Prime Minister Hun Sen escalated the government’s attacks on media outlets and NGOs yesterday, reiterating in a speech that the Cambodia Daily would have to “pack up their things and leave” if they failed to pay a $6.3 million tax bill, while at the same time vowing to disallow the NGO coalition “Situation Room” from monitoring next year’s election.
In a wide-ranging speech at an environmental forum, the premier lashed out at the English-language newspaper for failing to pay taxes over the last decade – at one point calling it “chief thief” – and at the same time singled out European Union Ambassador George Edgar for helping to fund the Situation Room and election monitor Comfrel.
The Daily was slapped with a $6.3 million tax bill – which was leaked to the media – earlier this month, and was given 30 days to pay up or face closure and the seizure of its assets. Until the premier’s statement, only Kong Vibol, director of the Tax Department, had called for the Daily’s closure if they failed to pay back taxes.
“It is too much and the ‘chief thief’ does not pay the tax to the state for about 10 years. If you want to stay, please pay the tax to the state,” he said. “If you do not want to pay the tax to the state, please pack up your things and leave.”
Hun Sen also took umbrage at the case being called political in nature – a seeming reference to a statement put out by the Daily earlier this week. “When Cambodia acts, you say that it is political. It is just crazy,” Hun Sen said. “They can abuse us as much as they want to?”
The Daily’s deputy publisher, Deborah Krisher-Steele, has maintained that she was unaware of the “debt” when she took over the paper from her father, Bernard Krisher, and has also pointed to its being run as a nonprofit prior to the takeover, suggesting charitable donations should be taken into account when calculating its tax burden.
Yesterday, Krisher-Steele again reiterated that the Tax Department had not justified the enormous tax bill nor granted “the legal right of every tax payer in Cambodia” – an audit from the department.
“This is a chance for P.M. Hun Sen to show his leadership and prove that he is capable of running his agencies competently and that there is no political motive behind the move to shut down the Cambodia Daily,” she said in an email, adding that they were willing to pay any tax obligations after a “fair legal process”.
Douglas Steele, the newspaper’s manager, compared the current row between the premier and the paper to a controversy in 1965, in which he said an article written by Bernard Krisher for the American magazine Newsweek about King Norodom Sihanouk was in part responsible for Cambodia’s severing of ties with the US. After the incident, however, the two started a long friendship, and Krisher penned two volumes of the King’s memoirs.
“If the Prime Minister is outraged, he’s making the same claim (and mistake) that King Sihanouk did in 1965,” Steele wrote in a statement.
“Hopefully we can fast forward through the current political theatrics and get on with solving some of the problems for Cambodia’s next generation; the shortage of high schools, a non-existent foster care system and preserving a free press.”
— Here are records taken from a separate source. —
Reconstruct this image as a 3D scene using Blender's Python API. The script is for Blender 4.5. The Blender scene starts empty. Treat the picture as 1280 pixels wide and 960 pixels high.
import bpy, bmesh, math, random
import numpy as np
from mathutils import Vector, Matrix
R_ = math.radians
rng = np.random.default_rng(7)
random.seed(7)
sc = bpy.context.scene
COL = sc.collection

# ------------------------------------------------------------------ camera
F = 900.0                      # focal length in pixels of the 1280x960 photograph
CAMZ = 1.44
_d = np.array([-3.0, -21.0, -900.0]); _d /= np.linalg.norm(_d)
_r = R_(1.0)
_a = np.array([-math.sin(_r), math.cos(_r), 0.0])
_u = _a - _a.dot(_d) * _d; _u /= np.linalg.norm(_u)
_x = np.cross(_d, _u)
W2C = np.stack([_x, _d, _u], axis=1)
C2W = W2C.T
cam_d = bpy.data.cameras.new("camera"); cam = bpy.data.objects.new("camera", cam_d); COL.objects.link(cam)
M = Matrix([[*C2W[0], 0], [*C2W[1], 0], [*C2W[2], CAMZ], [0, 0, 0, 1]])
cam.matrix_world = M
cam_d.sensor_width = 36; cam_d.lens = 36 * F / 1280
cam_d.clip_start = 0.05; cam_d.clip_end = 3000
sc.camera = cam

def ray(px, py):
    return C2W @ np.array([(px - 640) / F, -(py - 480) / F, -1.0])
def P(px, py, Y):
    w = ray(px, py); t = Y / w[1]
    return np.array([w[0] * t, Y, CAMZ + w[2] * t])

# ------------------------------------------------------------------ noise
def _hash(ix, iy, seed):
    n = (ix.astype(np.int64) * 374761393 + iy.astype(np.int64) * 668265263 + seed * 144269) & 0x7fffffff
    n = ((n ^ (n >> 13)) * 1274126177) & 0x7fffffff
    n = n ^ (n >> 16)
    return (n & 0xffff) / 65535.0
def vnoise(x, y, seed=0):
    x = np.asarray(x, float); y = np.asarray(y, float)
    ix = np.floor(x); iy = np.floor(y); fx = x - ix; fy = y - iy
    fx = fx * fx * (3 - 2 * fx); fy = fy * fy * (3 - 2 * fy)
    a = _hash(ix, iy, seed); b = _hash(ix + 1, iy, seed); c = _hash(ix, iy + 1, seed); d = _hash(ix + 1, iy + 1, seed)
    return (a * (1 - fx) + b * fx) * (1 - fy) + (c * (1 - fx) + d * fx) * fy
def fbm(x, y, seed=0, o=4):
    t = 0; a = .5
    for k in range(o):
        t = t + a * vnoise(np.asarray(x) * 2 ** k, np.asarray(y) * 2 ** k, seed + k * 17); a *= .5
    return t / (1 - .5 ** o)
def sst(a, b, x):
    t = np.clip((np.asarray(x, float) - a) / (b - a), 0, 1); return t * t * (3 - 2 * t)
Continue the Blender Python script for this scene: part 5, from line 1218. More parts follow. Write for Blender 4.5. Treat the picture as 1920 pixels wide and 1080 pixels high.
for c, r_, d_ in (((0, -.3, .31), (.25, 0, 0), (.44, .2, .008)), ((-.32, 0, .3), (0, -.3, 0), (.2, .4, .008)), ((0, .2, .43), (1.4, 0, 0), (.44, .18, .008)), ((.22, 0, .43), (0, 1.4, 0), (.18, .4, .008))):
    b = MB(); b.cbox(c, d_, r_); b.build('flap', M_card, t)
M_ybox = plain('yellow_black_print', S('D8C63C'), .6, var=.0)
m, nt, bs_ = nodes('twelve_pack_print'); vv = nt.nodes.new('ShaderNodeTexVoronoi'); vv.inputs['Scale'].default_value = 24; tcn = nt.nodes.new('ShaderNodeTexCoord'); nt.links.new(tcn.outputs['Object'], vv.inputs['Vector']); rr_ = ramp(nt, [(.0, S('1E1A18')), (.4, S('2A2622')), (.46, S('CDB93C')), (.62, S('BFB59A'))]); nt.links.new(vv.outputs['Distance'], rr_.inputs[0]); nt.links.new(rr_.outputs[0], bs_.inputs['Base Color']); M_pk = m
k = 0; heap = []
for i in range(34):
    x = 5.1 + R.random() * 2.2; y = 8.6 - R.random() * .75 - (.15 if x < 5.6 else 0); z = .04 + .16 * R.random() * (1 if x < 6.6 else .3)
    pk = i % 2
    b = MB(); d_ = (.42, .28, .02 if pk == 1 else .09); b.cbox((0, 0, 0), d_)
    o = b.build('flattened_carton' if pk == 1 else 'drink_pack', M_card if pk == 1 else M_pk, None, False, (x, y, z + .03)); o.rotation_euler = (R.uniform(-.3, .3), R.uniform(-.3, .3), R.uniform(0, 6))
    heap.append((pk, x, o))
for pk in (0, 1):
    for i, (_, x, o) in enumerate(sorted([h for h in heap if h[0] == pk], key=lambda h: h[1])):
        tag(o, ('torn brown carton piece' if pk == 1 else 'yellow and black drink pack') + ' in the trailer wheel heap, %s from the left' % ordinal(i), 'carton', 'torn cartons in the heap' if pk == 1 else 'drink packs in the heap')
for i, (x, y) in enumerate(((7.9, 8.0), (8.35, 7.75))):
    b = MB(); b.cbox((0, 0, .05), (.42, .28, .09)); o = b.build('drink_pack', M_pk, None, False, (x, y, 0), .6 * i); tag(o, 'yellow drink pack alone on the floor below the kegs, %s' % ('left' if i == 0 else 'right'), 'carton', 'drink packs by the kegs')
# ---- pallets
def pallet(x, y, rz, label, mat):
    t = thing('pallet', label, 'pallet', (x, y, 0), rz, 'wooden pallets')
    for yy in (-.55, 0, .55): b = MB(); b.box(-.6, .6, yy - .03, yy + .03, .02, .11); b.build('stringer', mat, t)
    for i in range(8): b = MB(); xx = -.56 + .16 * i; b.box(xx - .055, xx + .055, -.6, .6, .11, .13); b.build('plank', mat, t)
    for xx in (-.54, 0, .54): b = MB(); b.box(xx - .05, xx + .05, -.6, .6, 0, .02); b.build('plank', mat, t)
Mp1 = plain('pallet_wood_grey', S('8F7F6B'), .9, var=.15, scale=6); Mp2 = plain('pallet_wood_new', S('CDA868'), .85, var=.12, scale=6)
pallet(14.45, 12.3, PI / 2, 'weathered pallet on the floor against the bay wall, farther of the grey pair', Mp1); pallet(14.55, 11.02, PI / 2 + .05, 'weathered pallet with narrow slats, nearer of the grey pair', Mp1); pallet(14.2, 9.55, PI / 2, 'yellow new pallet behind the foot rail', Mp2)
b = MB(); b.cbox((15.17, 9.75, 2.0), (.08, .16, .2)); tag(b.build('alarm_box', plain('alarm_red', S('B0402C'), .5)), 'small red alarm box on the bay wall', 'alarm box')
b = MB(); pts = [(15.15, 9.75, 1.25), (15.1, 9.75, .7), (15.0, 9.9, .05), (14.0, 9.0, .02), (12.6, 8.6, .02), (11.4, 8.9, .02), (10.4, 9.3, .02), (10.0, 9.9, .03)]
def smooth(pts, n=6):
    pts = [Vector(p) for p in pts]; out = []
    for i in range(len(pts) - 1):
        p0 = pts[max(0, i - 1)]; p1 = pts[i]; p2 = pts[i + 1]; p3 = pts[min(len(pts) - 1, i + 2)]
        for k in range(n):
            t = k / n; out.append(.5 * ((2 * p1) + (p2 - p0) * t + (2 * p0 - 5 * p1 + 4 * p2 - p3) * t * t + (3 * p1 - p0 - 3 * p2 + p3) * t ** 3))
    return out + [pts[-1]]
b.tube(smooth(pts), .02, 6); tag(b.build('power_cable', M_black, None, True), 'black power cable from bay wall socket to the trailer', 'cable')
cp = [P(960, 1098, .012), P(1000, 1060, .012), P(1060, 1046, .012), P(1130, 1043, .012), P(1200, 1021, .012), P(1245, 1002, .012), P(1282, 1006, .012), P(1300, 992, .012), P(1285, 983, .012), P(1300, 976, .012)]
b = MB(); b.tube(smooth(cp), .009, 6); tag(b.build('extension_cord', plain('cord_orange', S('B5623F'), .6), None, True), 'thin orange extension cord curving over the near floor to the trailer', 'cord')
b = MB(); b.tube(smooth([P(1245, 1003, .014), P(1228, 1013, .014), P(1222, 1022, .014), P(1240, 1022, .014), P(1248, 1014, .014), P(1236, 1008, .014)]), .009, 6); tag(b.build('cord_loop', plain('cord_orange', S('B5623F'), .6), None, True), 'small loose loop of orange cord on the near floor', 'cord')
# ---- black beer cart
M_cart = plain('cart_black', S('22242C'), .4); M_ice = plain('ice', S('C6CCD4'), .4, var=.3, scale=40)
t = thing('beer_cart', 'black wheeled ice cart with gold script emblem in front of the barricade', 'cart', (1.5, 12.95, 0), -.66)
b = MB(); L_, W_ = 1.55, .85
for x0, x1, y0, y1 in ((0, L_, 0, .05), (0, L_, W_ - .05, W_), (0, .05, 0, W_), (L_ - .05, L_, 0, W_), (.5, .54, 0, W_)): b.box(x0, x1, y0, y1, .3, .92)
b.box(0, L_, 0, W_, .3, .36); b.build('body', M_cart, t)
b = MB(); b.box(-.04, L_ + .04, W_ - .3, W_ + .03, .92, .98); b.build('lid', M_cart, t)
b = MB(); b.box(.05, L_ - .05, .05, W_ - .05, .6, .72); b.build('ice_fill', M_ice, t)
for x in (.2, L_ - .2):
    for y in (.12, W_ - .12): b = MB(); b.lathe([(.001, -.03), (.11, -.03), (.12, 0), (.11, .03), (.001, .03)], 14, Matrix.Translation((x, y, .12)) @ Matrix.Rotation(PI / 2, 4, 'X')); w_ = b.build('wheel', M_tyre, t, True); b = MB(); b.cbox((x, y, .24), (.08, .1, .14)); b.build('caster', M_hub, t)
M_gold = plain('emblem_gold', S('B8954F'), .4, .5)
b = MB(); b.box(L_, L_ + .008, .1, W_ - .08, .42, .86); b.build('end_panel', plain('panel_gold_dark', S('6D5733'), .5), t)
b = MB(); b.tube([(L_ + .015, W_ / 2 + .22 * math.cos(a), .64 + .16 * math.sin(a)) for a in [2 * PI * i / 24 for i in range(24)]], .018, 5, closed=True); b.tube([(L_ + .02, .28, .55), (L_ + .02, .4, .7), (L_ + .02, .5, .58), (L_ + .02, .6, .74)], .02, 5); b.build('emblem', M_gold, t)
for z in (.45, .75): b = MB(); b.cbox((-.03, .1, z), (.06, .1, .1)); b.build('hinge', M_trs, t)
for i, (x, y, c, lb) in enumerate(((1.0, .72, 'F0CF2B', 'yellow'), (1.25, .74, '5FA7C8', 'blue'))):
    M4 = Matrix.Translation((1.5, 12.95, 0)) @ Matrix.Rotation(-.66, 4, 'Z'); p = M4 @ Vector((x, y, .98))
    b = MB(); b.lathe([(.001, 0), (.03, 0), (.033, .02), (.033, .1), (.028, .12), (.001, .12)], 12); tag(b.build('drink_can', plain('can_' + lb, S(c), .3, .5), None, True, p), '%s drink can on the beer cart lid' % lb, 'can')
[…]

During yesterday’s speech, Hun Sen also turned his focus to Ambassador Edgar of the EU, one of the international donors for election monitors. The premier has repeatedly accused the election monitoring coalition the Situation Room of not having registered as an NGO, and of undermining the government.
He announced yesterday that the Ministry of Interior would not allow the NGO election monitoring coalition to operate next year. “His Excellency Edgar, your team sponsored the Situation Room. The Situation Room is like a war command room. Why did you create it in Cambodia?” he asked.
Edgar said yesterday the EU had financially supported NGOs engaged in election education and election monitoring for the June 4 ballot, just as it had to support the National Election Committee’s efforts.
“At what stage such a collaborative effort effectively becomes a new entity that requires registration is an issue of interpretation of the law, but in general I believe collaboration between NGOs working on similar issues should be encouraged,” he said.
Comfrel’s Yoeung Sotheara said there was no legal backing to “ban” the Situation Room but that the NGO and other groups would individually continue their monitoring activities.
“The ban is to narrow the democratic space and participation of CSOs in the upcoming elections,” he said.